Filing nil GSTR-1 when there were actual sales is a surprisingly frequent error. If you had no invoices to issue, nil is correct. But businesses occasionally file nil GSTR-1 by mistake when they did have sales, then correctly file GSTR-3B with a tax liability. The mismatch between zero GSTR-1 and non-zero GSTR-3B liability triggers an automatic flag.

Missing B2C or export invoices in GSTR-1. B2B invoices get most of the attention because they affect buyers’ ITC. B2C invoices – sales to unregistered buyers – still need to be reported correctly in GSTR-1. Consolidated for sales under ₹2.5 lakh, invoice-level for sales above it.
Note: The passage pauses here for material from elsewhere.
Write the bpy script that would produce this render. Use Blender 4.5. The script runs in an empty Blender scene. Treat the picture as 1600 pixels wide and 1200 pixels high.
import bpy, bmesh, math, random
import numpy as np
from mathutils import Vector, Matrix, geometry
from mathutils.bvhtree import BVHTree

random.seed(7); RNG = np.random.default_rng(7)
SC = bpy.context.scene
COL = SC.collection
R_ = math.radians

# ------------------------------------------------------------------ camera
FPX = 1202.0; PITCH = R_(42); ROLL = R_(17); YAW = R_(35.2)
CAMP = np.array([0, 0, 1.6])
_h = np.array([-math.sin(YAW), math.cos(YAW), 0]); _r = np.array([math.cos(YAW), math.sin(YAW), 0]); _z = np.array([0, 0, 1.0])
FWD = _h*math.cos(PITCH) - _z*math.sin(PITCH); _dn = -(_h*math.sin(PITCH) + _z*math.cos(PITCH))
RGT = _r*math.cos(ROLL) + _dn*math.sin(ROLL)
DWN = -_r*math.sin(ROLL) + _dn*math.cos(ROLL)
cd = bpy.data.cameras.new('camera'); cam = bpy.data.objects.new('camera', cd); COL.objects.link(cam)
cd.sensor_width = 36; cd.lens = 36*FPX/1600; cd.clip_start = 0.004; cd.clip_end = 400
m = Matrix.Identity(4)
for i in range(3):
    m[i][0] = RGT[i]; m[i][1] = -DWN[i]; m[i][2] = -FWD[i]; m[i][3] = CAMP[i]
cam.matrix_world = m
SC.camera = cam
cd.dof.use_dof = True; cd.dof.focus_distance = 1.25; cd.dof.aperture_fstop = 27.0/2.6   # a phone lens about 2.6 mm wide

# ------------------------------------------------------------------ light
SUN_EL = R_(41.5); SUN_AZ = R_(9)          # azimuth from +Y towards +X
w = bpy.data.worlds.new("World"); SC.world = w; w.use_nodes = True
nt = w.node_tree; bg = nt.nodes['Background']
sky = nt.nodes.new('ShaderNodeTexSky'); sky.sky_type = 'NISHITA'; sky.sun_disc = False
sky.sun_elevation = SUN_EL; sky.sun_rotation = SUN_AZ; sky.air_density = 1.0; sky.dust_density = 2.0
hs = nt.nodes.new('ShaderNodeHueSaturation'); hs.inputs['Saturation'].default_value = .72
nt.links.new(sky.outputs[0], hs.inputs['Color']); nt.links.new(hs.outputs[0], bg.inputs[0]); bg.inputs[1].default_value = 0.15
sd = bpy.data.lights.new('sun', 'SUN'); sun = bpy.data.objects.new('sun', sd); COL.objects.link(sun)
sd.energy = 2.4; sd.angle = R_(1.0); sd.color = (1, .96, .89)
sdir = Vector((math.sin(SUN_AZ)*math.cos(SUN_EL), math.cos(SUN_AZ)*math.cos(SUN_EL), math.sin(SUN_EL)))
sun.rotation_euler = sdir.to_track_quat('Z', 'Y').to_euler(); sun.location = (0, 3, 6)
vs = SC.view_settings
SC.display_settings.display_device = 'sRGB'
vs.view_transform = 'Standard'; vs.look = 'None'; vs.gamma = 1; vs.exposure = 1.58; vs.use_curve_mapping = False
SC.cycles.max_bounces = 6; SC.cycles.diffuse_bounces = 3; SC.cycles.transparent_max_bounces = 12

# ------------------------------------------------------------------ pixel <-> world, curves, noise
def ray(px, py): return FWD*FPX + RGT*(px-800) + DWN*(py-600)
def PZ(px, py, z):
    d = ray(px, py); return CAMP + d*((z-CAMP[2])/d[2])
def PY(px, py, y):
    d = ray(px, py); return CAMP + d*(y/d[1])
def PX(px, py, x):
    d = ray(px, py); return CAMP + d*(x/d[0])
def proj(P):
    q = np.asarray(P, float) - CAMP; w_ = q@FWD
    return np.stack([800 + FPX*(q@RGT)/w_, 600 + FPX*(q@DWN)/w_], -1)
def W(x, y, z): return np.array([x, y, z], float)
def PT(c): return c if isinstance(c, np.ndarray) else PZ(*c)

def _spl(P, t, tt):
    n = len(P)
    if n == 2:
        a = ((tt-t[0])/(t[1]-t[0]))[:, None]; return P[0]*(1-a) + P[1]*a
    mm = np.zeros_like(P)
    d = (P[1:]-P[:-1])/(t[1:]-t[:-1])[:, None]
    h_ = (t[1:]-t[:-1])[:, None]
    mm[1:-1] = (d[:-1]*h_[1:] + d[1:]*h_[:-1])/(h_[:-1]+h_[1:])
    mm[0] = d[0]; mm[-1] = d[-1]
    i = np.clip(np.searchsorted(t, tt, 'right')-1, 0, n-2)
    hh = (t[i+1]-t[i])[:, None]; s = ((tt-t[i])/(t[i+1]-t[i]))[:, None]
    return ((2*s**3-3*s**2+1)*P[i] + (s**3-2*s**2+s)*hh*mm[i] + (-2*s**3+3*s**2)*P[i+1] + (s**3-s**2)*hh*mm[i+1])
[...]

The QRMP scheme: different rules for smaller taxpayers

If your annual turnover is under ₹5 crore, you may be on the QRMP (Quarterly Return Monthly Payment) scheme. Under QRMP:

  • GSTR-1 is filed quarterly (due 13th after quarter end)
  • GSTR-3B is filed quarterly (due 22nd or 24th after quarter end)
  • Tax payment happens monthly via Form PMT-06 (due 25th of each month in the first two months of the quarter)

This changes the sequence. For the first two months of a quarter, you are paying tax via PMT-06 without filing a full GSTR-3B. At quarter end, you reconcile everything and file both GSTR-1 and GSTR-3B together.

If you are on QRMP and not sure about your monthly payment obligations, ask your CA. Failure to make timely PMT-06 payments may result in interest liability. Since PMT-06 is a payment challan and not a return, no separate late fee is prescribed for delayed payment.

What happens when GSTR-1 and GSTR-3B do not match

The GST department runs automated matching. If your GSTR-1 outward supply is consistently higher than what you declared in GSTR-3B – meaning the tax you charged buyers exceeds what you paid – you will receive a notice under Section 61 or an ASMT-10.

The notice gives you a window to explain the difference or pay the shortfall. Acceptable reasons include credit notes reducing net liability, or an error in GSTR-1 that needs amendment in the next month.

What you cannot do is ignore it. A large, unexplained gap between GSTR-1 and GSTR-3B is one of the most common triggers for GST audit selection.

How corrections work

Neither GSTR-1 nor GSTR-3B can be revised after filing.

For GSTR-1 errors – wrong GSTIN, wrong invoice amount, wrong tax rate – corrections go into the following month’s GSTR-1 using Table 9A for B2B amendments or Table 9B/9C for others. The corrected data flows into your buyer’s GSTR-2B for that subsequent month.

For GSTR-3B, you cannot amend it directly. If you under-declared tax liability, pay the difference with interest via DRC-03. If you over-declared and overpaid, the excess sits in your Electronic Cash Ledger and offsets future payments.

GSTR-1 errors are fixable in the next cycle. GSTR-3B errors cost you interest.

Frequently asked questions

Q1. If I file GSTR-1 but forget GSTR-3B, is my return considered filed? No. They are two separate returns. Filing one does not satisfy the obligation for the other. Late fees apply to each independently.

Q2. Can my buyer claim ITC if I have filed GSTR-3B but not GSTR-1? No. ITC flows from GSTR-1, not GSTR-3B. Your buyer’s GSTR-2B only reflects invoices you reported in GSTR-1. GSTR-3B has no impact on their ITC claim.

Q3. What if my GSTR-1 turnover is different from GSTR-3B because of credit notes? Credit notes reduce your net taxable turnover and tax liability. If your GSTR-3B shows lower liability than GSTR-1 because of credit notes, make sure those credit notes are also correctly reported in GSTR-1. The system should reconcile, but keep documentation.

Q4. Can I file GSTR-3B without GSTR-1?

Although the portal may permit filing in certain situations, taxpayers should ordinarily file GSTR-1 before GSTR-3B to ensure proper reporting and ITC flow. Not recommended. Without GSTR-1 data, your GSTR-3B figures are unverified and your buyers’ ITC is blocked.

Q5. Both returns show the same turnover. Does that mean they are correct? Matching numbers are a good sign, not a guarantee. The figures can both be wrong in the same direction. Check against your books, not just between the two returns.